WHAT NEEDS TO BE DONE:
Whenever a line below holds the word "picture", copy that line.

PROVIDED DATA:
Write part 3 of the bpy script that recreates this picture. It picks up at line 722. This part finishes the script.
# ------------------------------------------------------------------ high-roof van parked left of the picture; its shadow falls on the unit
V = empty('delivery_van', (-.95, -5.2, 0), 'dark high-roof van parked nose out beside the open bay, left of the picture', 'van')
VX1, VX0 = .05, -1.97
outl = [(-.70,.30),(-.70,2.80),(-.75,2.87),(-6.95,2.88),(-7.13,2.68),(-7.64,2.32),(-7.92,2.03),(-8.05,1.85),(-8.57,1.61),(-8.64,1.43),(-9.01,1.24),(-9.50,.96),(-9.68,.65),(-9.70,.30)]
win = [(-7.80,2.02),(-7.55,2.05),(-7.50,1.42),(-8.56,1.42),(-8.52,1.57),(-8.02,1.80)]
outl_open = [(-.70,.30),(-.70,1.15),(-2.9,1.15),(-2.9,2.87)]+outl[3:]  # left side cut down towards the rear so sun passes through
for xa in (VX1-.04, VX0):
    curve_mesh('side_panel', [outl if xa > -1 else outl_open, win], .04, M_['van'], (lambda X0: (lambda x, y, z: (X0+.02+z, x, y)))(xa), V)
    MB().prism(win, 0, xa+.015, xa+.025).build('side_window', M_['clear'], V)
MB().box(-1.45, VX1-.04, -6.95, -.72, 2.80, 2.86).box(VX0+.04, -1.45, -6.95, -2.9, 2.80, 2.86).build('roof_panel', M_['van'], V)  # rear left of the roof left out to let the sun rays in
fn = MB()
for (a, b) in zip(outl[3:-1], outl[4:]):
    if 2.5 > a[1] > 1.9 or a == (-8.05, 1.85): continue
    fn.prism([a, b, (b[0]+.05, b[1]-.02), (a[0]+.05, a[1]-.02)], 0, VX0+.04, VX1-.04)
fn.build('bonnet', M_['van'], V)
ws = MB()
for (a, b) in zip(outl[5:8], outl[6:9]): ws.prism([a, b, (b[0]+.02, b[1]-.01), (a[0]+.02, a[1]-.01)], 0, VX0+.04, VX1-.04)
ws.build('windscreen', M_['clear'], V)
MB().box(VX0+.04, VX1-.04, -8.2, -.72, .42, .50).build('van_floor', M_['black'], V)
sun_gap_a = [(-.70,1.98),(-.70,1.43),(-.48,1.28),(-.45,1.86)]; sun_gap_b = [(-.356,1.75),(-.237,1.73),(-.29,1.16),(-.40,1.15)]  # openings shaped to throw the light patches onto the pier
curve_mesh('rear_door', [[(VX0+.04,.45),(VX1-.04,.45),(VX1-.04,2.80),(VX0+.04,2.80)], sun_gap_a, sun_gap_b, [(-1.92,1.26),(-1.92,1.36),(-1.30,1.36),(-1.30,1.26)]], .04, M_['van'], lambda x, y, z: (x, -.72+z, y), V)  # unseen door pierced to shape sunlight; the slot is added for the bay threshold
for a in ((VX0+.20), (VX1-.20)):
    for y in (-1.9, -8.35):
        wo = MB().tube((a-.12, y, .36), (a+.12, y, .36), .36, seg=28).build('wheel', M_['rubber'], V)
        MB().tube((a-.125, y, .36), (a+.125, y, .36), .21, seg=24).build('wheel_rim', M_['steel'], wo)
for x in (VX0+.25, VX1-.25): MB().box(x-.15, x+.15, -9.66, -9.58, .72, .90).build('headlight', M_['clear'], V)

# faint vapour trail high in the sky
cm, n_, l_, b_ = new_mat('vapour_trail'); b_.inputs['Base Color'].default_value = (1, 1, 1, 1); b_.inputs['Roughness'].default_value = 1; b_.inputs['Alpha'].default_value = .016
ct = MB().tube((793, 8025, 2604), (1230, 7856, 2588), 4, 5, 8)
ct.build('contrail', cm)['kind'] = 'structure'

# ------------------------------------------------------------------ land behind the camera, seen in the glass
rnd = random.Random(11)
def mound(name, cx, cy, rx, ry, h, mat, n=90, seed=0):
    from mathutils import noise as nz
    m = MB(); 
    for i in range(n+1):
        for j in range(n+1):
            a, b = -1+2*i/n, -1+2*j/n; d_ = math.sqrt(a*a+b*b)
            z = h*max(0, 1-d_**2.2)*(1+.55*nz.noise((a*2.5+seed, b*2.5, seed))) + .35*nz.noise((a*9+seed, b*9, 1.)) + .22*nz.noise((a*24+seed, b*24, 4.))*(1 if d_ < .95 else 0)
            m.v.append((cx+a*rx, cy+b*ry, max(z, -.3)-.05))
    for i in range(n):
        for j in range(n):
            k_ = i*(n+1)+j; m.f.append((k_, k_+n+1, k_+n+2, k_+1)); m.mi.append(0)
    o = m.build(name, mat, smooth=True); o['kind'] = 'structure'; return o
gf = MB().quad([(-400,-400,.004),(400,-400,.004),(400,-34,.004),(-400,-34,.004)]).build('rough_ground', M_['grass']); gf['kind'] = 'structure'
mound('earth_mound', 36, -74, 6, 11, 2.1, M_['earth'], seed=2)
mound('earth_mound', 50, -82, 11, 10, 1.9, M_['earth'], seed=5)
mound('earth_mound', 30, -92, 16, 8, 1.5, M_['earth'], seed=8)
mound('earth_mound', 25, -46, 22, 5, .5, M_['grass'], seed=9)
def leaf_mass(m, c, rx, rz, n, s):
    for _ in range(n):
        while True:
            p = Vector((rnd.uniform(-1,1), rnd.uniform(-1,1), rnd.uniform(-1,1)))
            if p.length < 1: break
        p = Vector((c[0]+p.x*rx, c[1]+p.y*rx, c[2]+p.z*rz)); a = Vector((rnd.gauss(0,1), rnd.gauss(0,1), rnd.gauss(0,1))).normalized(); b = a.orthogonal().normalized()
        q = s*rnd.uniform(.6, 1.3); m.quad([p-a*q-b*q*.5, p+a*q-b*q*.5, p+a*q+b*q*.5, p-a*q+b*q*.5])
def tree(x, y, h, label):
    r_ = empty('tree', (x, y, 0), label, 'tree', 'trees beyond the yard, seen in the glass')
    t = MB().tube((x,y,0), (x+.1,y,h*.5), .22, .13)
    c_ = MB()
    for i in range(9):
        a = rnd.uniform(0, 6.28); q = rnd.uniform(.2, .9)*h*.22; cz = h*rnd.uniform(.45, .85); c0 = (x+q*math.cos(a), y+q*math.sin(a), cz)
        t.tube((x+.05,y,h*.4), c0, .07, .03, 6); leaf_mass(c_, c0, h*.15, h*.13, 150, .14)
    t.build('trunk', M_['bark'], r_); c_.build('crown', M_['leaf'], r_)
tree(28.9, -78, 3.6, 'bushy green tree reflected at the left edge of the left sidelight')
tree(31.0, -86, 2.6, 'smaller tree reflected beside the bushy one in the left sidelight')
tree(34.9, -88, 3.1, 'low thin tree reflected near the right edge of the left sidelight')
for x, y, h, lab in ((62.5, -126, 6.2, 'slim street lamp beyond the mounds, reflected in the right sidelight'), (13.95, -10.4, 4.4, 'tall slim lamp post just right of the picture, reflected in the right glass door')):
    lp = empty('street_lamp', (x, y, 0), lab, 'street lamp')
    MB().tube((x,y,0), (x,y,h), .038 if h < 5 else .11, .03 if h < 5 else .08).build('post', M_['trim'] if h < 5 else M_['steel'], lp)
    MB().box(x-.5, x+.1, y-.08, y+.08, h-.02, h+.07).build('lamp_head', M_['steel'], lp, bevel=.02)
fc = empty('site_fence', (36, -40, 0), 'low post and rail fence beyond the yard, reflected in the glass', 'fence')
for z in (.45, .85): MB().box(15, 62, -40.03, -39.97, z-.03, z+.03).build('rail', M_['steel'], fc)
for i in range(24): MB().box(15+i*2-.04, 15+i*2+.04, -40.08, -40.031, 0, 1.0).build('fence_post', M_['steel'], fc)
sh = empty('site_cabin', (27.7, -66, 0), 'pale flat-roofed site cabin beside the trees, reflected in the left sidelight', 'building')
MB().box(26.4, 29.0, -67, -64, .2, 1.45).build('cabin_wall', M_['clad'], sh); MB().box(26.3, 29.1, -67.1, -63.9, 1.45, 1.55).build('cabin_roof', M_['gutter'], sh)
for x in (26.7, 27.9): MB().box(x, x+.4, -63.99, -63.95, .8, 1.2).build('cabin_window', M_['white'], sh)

EXERCISE SOLUTION:
Write part 3 of the bpy script that recreates this picture. It picks up at line 722. This part finishes the script.
# ------------------------------------------------------------------ high-roof van parked left of the picture; its shadow falls on the unit
V = empty('delivery_van', (-.95, -5.2, 0), 'dark high-roof van parked nose out beside the open bay, left of the picture', 'van')
for x, y, h, lab in ((62.5, -126, 6.2, 'slim street lamp beyond the mounds, reflected in the right sidelight'), (13.95, -10.4, 4.4, 'tall slim lamp post just right of the picture, reflected in the right glass door')):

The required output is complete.